Autran divide o sucesso. “Essa qualidade tem cenários de Daniela Thomas, elenco excelente e um jovem diretor, Felipe Hirsch, muito bom. A peça é um mar de rosas, sem intriguinhas nem laranjas podres”. Por “laranjas podres” Autran se refere a pessoas que atrapalham sem ajudar, e que perturbam o grupo.

Há exatas duas semanas, quando conversou com o Diário, Autran havia parado de fumar fazia três dias, hábito que cultivava há décadas, sem nunca fazer menção de largar. Porém, foi forçado. “Estava tossindo muito, e teatro depende das palavras”. O risco de sofrer um câncer no pulmão e de enfrentar uma quimioterapia devem ter pesado.

Parou de acender cigarros, mas não larga outro vício. O ritmo é menor, devido à idade, mas do palco ele não sai. “Estou velho, só faço uma peça por ano. Parar de atuar, não. Não fico enfurnado em casa”. Novela só fez quatro, Pai Herói (1979), Os Imigrantes (1981), Guerra dos Sexos (1983) e Sassaricando (1987). “Só farei outra se for papel curto. Não gostaria de ficar preso a vários dias de gravações, mas só me convidam para papéis longos”.

Autran não tem computador (“Sou um velho velho mesmo”) e nem rituais para entrar em cena. “Quando dá tempo, durmo uns 20 minutos. E tenho sorte, pois na minha idade não enfrento dificuldade de decorar, graças a Deus”. À tarde, grava poemas para o programa Quadrante, da Rádio Band News FM. Quando não tem espetáculo, trabalha em traduções.

O Avarento, em cartaz de quinta-feira a domingo, encerra temporada em julho e em setembro vai a Portugal.
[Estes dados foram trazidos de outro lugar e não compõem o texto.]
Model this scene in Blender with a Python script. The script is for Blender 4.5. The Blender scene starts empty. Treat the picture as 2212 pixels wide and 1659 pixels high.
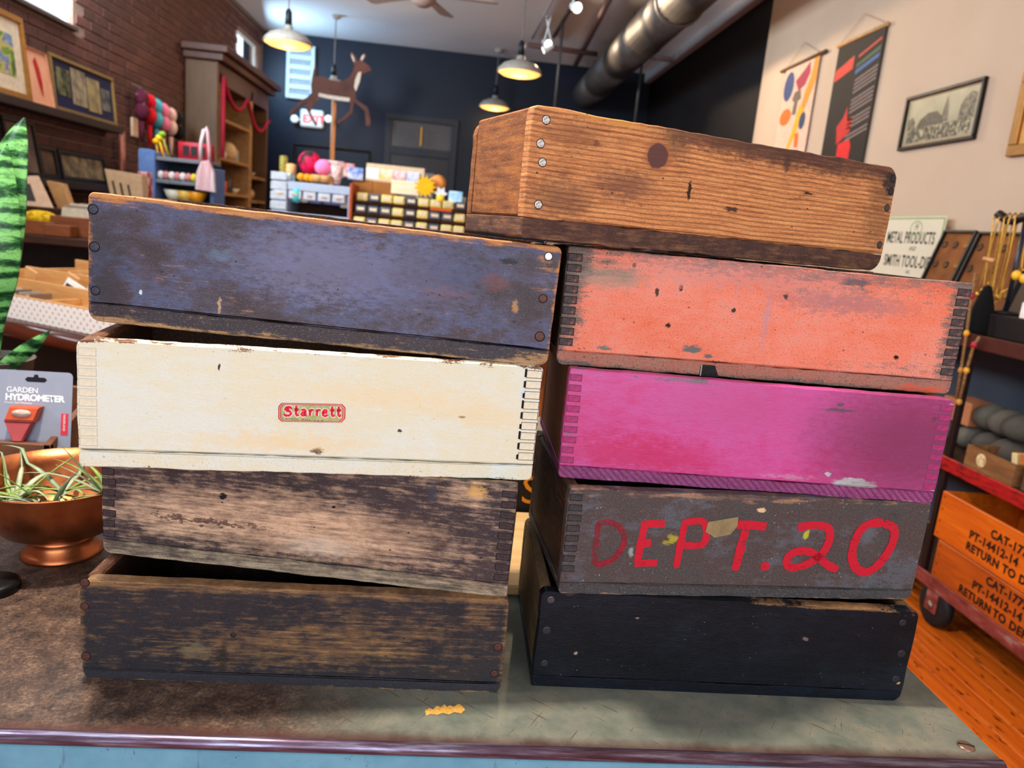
import bpy, bmesh, math, random
from mathutils import Vector, Matrix, noise as mnoise

S = bpy.context.scene
C = S.collection
random.seed(7)
H = 1.437                     # eye height above the floor
R = math.radians

# ------------------------------------------------------------------ camera
F = 1600.0
ROLL, PITCH, YAW = R(5.35), R(11.8), R(5.2)
fw = Vector((math.sin(YAW) * math.cos(PITCH), math.cos(YAW) * math.cos(PITCH), -math.sin(PITCH)))
_r = Vector((math.cos(YAW), -math.sin(YAW), 0)); _u = _r.cross(fw)
cr = _r * math.cos(ROLL) + _u * math.sin(ROLL)
cu = -_r * math.sin(ROLL) + _u * math.cos(ROLL)
cam = bpy.data.cameras.new('camera'); camo = bpy.data.objects.new('camera', cam); C.objects.link(camo)
m3 = Matrix((cr, cu, -fw)).transposed()
camo.matrix_world = Matrix.Translation((0, 0, H)) @ m3.to_4x4()
cam.sensor_width = 36.0; cam.lens = F / 2212 * 36
cam.clip_start = 0.02; cam.clip_end = 100
cam.dof.use_dof = True; cam.dof.focus_distance = 0.9; cam.dof.aperture_fstop = 6.3
S.camera = camo

S.cycles.max_bounces = 5; S.cycles.diffuse_bounces = 3; S.cycles.glossy_bounces = 3; S.cycles.transmission_bounces = 4; S.cycles.transparent_max_bounces = 6
S.cycles.adaptive_threshold = .04
S.cycles.caustics_reflective = False; S.cycles.caustics_refractive = False
# ------------------------------------------------------------------ exposure, world, large lights
S.view_settings.view_transform = 'Standard'
S.view_settings.look = 'None'
S.view_settings.exposure = 0.0
S.view_settings.gamma = 1.0
S.view_settings.use_curve_mapping = False
W = bpy.data.worlds.new('sky'); S.world = W; W.use_nodes = True
W.node_tree.nodes['Background'].inputs[0].default_value = (0.80, 0.90, 1.0, 1)
W.node_tree.nodes['Background'].inputs[1].default_value = 1.6

def light(kind, name, loc, energy, col, size=1.0, sy=None, aim=None, spot=None, blend=.6):
    l = bpy.data.lights.new(name, kind); l.energy = energy; l.color = col
    if kind == 'AREA':
        l.size = size
        if sy: l.shape = 'RECTANGLE'; l.size_y = sy
    elif kind in ('POINT', 'SPOT'):
        l.shadow_soft_size = size
    if spot: l.spot_size = R(spot); l.spot_blend = blend
    o = bpy.data.objects.new(name, l); C.objects.link(o); o.location = loc
    if aim is not None:
        o.rotation_euler = (Vector(aim) - Vector(loc)).to_track_quat('-Z', 'Y').to_euler()
    return o
# storefront window behind the photographer, the side wall windows, the lamp above the table
light('AREA', 'storefront_daylight', (0.0, -2.9, 1.75), 104, (0.86, 0.94, 1.0), 4.2, 2.3, (0.0, 0.9, 2.0))
for _y in (.75, 2.95): light('AREA', 'window_daylight', (-2.84, _y, H + 1.6), 85, (0.80, 0.91, 1.0), 1.2, .8, (.9, _y + 2.2, H + 2.6))  # unseen side windows nearer the camera, added to brighten the ceiling
light('AREA', 'window_daylight', (-2.84, 5.35, H + 1.6), 270, (0.76, 0.90, 1.0), 1.2, .8, (.2, 7.4, H + 3.2))
light('AREA', 'window_daylight', (-2.78, 10.2, H + 1.88), 52, (0.40, 0.68, 1.0), .7, .33, (-1.3, 10.5, H + 1.35))

# ------------------------------------------------------------------ pixel -> place helpers (2212 x 1659 frame)
def ray(px, py): return fw + cr * ((px - 1106) / F) - cu * ((py - 829.5) / F)
O = Vector((0, 0, H))
def aty(px, py, Y): d = ray(px, py); return O + d * (Y / d.y)
def atx(px, py, X): d = ray(px, py); return O + d * (X / d.x)
def atz(px, py, Z): d = ray(px, py); return O + d * ((Z - H) / d.z)

# ------------------------------------------------------------------ colour and node helpers
def lin(c):
    c = c / 255
    return c / 12.92 if c <= .04045 else ((c + .055) / 1.055) ** 2.4
def rgb(*c):
    if len(c) == 1: h = c[0]; c = ((h >> 16) & 255, (h >> 8) & 255, h & 255)
    return (lin(c[0]), lin(c[1]), lin(c[2]), 1)

class NG:
    def __init__(s, name):
        s.m = bpy.data.materials.new(name); s.m.use_nodes = True
        s.t = s.m.node_tree; s.b = s.t.nodes['Principled BSDF']
    def put(s, v, i):
        if isinstance(v, bpy.types.NodeSocket): s.t.links.new(v, i)
        else: i.default_value = v
    def n(s, typ, ins=None, out=0, **kw):
        nd = s.t.nodes.new('ShaderNode' + typ)
        for k, v in kw.items(): setattr(nd, k, v)
        for k, v in (ins or {}).items(): s.put(v, nd.inputs[k])
        return nd.outputs[out]
    def obj(s): return s.n('TexCoord', out=3)
    def gen(s): return s.n('TexCoord', out=0)
    def map(s, v, sc, loc=(0, 0, 0), rot=(0, 0, 0)): return s.n('Mapping', {0: v, 1: loc, 2: rot, 3: sc})
    def noise(s, v, sc=5, det=4, ro=.55, di=0): return s.n('TexNoise', {'Vector': v, 'Scale': sc, 'Detail': det, 'Roughness': ro, 'Distortion': di})
    def vor(s, v, sc=5, out=0, **kw): return s.n('TexVoronoi', {'Vector': v, 'Scale': sc}, out, **kw)
    def wave(s, v, sc, di=2, det=2): return s.n('TexWave', {'Vector': v, 'Scale': sc, 'Distortion': di, 'Detail': det}, 1)
    def ma(s, op, a, b=0.0, c=None, clamp=False):
        nd = s.t.nodes.new('ShaderNodeMath'); nd.operation = op; nd.use_clamp = clamp
        s.put(a, nd.inputs[0]); s.put(b, nd.inputs[1])
        if c is not None: s.put(c, nd.inputs[2])
        return nd.outputs[0]
    def rng(s, v, a, b, c=0.0, d=1.0, smooth=False):
        nd = s.t.nodes.new('ShaderNodeMapRange'); nd.clamp = True
        if smooth: nd.interpolation_type = 'SMOOTHSTEP'
        for i, x in enumerate((v, a, b, c, d)): s.put(x, nd.inputs[i])
        return nd.outputs[0]
    def mix(s, f, a, b, mode='MIX'):
        nd = s.t.nodes.new('ShaderNodeMix'); nd.data_type = 'RGBA'; nd.blend_type = mode
        s.put(f, nd.inputs[0]); s.put(a, nd.inputs[6]); s.put(b, nd.inputs[7])
        return nd.outputs[2]
    def ramp(s, f, stops):
        nd = s.t.nodes.new('ShaderNodeValToRGB'); e = nd.color_ramp.elements
        while len(e) < len(stops): e.new(.5)
        for k, (p, c) in zip(e, stops): k.position = p; k.color = c if hasattr(c, '__len__') else (c, c, c, 1)
        s.put(f, nd.inputs[0]); return nd.outputs[0]
    def sep(s, v): 
        nd = s.t.nodes.new('ShaderNodeSeparateXYZ'); s.put(v, nd.inputs[0]); return nd.outputs
    def bump(s, h, st=.3, d=.01): s.put(s.n('Bump', {'Strength': st, 'Distance': d, 'Height': h}), s.b.inputs['Normal'])
    def fin(s, col, rough=.6, metal=0.0, spec=.22):
        s.put(col, s.b.inputs['Base Color']); s.put(rough, s.b.inputs['Roughness'])
        s.put(metal, s.b.inputs['Metallic']); s.b.inputs['Specular IOR Level'].default_value = spec
        return s.m

_mc = {}
def flat(hexc, rough=.6, metal=0.0, var=.12, sc=30, spec=.22):
    """plain painted / moulded surface with a little tonal variation"""
    k = (hexc, rough, metal, var, sc)
    if k in _mc: return _mc[k]
    g = NG('surface_%06x' % hexc); c = rgb(hexc)
    n = g.noise(g.obj(), sc, 3)
    a = tuple(x * (1 - var) for x in c[:3]) + (1,); b = tuple(min(1, x * (1 + var)) for x in c[:3]) + (1,)
    _mc[k] = g.fin(g.ramp(n, [(.3, a), (.7, b)]), rough, metal, spec); return _mc[k]
def patch(name, stops, sc=8, rough=.6, scale=(1, 1, 1), det=4, dist=0, bump=0, metal=0):
    """noise through a colour ramp: print, faded pictures, mixed stock"""
    g = NG(name); v = g.map(g.obj(), scale); n = g.noise(v, sc, det, .6, dist)
    if bump: g.bump(n, bump)
    return g.fin(g.ramp(n, [(p, rgb(c)) for p, c in stops]), rough, metal)
def emit(name, col, st):
    g = NG(name); g.b.inputs['Emission Color'].default_value = col; g.b.inputs['Emission Strength'].default_value = st
    return g.fin(col, .5)
def woodmat(name, dark, light, scale=(2, 30, 30), rough=.55, sc=1.0, spec=.4):
    g = NG(name); v = g.map(g.obj(), scale)
    a = g.noise(v, sc, 5, .6, .6); b = g.noise(v, sc * 4, 2)
    f = g.ma('ADD', g.ma('MULTIPLY', a, .75), g.ma('MULTIPLY', b, .25))
    g.bump(f, .15, .004)
    return g.fin(g.ramp(f, [(.3, rgb(dark)), (.68, rgb(light))]), rough, 0, spec)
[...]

São oito atores e um cenário composto por caixas de madeira com nichos que se abrem como portas ou janelas, sugerindo austeridade de uma casa em que o dono é um pão-duro de fazer inveja a Tio Patinhas. Com Autran estão sua mulher Karin Rodrigues, Elias Andreatto, Luciano Schwab, Claudia Missura, Gustavo Machado, Arieta Côrrea e Tadeu Di Pyetro.

Harpagão é capaz de oferecer um precioso objeto, relíquia há gerações na família, a seu filho em troca de alguns trocados. O sexagenário personagem só tem olhos para suas queridas 10 mil patacas economizadas a custa de vestir trapos, usar apenas um pé de sapato e poupar o outro, se fazer de surdo quando lhe pedem dinheiro... É essa triste figura que quer se casar com uma jovem da vizinhança. Mas é o filho do avarento que se enamora da moça sem que o pai saiba. Este arranja para os filhos casamentos de conveniência monetária – para ele próprio, é óbvio. Nesse qüiproquó, Harpagão libera pérolas da avareza, sombria faceta humana que os atores representam com o único compromisso de fazer rir. “Todo mundo conhece um Harpagão, um doente imaginário, um burguês ridículo. Moliére caçoou de todos os vícios humanos”, diz.

Autran está descontente com o aumento do custo de todo tipo de serviço profissional em teatro, que ele chama de “conseqüência funesta” das leis de incentivo, que repassam à cultura verba que seria paga em impostos. “Um espetáculo era feito com R$ 200 mil. Hoje, o mais simples não sai por menos de R$ 500 mil. Estão cobrando dez vezes mais. Por isso o preço do ingresso aumentou muito”. Harpagão conheceu a ganância, a irmã da avareza.